• _Given exercise_: Restrict the output to the lines below starting at the one that contains "Generate a Blender" and ending at the one that contains "col = sc.collection", and restate them word for word, both ends included.

--- START OF Data provided ---

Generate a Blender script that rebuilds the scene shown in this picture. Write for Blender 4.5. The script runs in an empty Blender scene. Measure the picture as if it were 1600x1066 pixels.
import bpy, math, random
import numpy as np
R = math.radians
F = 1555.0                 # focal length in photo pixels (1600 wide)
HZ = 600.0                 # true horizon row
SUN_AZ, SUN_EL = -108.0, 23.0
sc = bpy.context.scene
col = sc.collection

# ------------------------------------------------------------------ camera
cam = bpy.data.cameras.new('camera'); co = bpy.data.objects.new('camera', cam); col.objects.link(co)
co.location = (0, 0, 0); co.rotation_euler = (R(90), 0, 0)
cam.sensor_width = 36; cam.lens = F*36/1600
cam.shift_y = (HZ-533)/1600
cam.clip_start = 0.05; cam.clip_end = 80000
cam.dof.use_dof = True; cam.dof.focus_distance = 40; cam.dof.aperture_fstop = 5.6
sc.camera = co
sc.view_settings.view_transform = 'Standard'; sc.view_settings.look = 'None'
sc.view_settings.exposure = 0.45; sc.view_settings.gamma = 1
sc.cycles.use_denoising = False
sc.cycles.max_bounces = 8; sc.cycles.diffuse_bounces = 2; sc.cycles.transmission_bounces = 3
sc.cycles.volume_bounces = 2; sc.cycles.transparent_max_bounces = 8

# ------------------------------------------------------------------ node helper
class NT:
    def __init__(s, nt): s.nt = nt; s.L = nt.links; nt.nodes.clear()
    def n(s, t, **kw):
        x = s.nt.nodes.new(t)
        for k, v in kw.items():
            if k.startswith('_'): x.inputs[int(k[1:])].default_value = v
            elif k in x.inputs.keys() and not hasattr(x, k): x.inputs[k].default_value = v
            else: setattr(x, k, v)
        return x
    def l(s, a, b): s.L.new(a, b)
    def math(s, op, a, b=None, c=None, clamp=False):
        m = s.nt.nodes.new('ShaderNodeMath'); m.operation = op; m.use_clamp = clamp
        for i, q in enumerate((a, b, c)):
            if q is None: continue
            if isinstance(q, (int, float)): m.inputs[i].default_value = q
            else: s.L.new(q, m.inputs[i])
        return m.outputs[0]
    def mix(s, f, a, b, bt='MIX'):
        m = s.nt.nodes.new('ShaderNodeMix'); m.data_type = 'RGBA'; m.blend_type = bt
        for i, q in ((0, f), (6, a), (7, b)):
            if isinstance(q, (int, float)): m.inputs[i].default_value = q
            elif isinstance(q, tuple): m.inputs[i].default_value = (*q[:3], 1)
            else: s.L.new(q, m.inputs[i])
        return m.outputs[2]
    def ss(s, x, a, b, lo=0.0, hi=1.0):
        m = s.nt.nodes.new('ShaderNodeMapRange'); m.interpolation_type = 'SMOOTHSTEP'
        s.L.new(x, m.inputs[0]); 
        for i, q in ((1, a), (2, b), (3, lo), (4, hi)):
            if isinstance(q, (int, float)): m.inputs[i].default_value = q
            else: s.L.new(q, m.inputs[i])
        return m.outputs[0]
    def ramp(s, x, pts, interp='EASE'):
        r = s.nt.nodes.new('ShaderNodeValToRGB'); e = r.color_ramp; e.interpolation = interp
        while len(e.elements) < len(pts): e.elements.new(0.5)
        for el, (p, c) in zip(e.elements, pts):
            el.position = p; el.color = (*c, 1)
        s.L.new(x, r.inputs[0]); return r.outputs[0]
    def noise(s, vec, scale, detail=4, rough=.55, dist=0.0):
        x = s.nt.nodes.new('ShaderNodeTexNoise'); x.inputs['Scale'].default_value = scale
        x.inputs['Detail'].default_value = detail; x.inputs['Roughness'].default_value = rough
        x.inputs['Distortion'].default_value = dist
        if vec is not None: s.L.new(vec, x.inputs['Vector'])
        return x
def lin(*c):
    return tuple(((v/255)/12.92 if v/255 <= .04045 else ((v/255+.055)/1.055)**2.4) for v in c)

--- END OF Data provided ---
--- START OF Data provided ---

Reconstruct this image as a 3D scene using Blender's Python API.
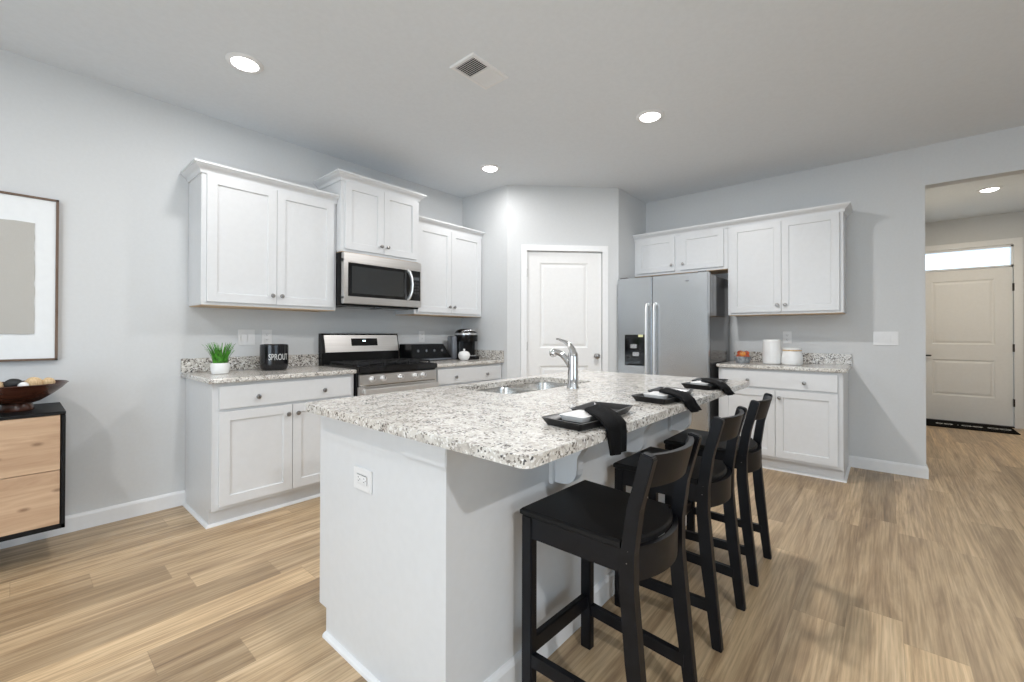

--- END OF Data provided ---
--- START OF Data provided ---

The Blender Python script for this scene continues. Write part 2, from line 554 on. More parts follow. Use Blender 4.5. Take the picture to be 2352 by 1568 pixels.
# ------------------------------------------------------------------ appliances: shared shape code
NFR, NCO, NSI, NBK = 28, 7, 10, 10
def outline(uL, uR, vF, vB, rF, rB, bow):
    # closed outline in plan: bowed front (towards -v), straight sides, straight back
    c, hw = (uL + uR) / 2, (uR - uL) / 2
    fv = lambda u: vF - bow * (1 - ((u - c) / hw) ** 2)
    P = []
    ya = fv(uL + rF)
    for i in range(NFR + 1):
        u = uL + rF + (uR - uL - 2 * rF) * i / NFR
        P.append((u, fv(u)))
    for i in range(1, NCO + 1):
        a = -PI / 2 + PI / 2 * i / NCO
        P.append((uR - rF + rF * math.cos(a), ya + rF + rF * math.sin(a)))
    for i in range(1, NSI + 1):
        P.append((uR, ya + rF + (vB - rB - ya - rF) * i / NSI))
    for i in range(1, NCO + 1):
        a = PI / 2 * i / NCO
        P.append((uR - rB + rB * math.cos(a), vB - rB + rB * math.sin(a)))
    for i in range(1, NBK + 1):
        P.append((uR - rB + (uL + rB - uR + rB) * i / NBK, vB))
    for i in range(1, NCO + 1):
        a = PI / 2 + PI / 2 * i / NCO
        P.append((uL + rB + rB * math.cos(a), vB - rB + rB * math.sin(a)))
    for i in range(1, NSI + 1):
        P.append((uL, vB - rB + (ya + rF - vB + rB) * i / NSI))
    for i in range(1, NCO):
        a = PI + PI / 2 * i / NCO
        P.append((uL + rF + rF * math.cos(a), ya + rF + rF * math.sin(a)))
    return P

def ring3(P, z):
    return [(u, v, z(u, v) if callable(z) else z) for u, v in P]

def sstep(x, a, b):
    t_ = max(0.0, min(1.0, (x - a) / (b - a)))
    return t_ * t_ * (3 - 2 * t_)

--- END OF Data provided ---

• _Answer to this exercise_:
Generate a Blender script that rebuilds the scene shown in this picture. Write for Blender 4.5. The script runs in an empty Blender scene. Measure the picture as if it were 1600x1066 pixels.
import bpy, math, random
import numpy as np
R = math.radians
F = 1555.0                 # focal length in photo pixels (1600 wide)
HZ = 600.0                 # true horizon row
SUN_AZ, SUN_EL = -108.0, 23.0
sc = bpy.context.scene
col = sc.collection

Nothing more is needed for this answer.